Example 2: Reject ambiguous message encodings and enforce strict parsing

from flask import Flask, request, jsonify
import hashlib
import hmac

app = Flask(__name__)
SECRET_KEY = b'another-secret'

def verify_request():
    # Reject requests that mix Transfer-Encoding and Content-Length to prevent smuggling
    te = request.headers.get('Transfer-Encoding', '')
    cl = request.headers.get('Content-Length', '')
    if te and cl:
        return jsonify(error='ambiguous message encoding'), 400
    body = request.get_data(as_text=True)
    sig = request.headers.get('X-API-Signature')
    headers_for_sig = {
        'method': request.method,
        'content-type': request.headers.get('Content-Type', ''),
        'content-length': request.headers.get('Content-Length', ''),
        'transfer-encoding': te,
    }
    parts = [f'{k.lower()}:{v.strip()}' for k, v in sorted(headers_for_sig.items())]
    message = '\n'.join(parts) + '\n' + body
    expected = hmac.new(SECRET_KEY, message.encode('utf-8'), hashlib.sha256).hexdigest()
    if not hmac.compare_digest(expected, sig):
        return jsonify(error='invalid signature'), 403
    return None

@app.before_request
def before():
    err = verify_request()
    if err:
        # return err directly to stop request processing
        pass  # placeholder for early abort; in practice return err from before_request

@app.route('/checkout', methods=['POST'])
def checkout():
    return jsonify(processed=True)

Key remediation practices:

  • Include Content-Length and Transfer-Encoding in the HMAC when relevant, and reject requests where both are present.
  • Use a single, deterministic method to build the string that is signed, with a consistent header order and lowercasing policy.
  • Read the raw body once with request.get_data() before any parsing that might change the stream, and reuse that bytes/string for verification and downstream logic.
  • Ensure your proxy and application share the same interpretation of message boundaries; do not rely on framework defaults to reconcile differences.

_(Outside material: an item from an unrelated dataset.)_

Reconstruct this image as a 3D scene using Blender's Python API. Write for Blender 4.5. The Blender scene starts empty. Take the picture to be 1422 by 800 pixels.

Frequently Asked Questions

Why does including Transfer-Encoding and Content-Length in the HMAC help prevent request smuggling?
Including both headers in the signature ensures that any mismatch in how the proxy and Flask interpret message boundaries will break the HMAC verification. An attacker cannot change one without invalidating the signature, preventing smuggling attempts that rely on header manipulation.
Can request smuggling occur even when HMAC signatures are verified correctly?
Yes, if the proxy and Flask parse the request differently (for example, one treats a header as terminating the body while the other does not), an attacker can smuggle requests even with valid signatures. Canonicalizing which headers influence boundaries and enforcing consistent parsing across layers is essential.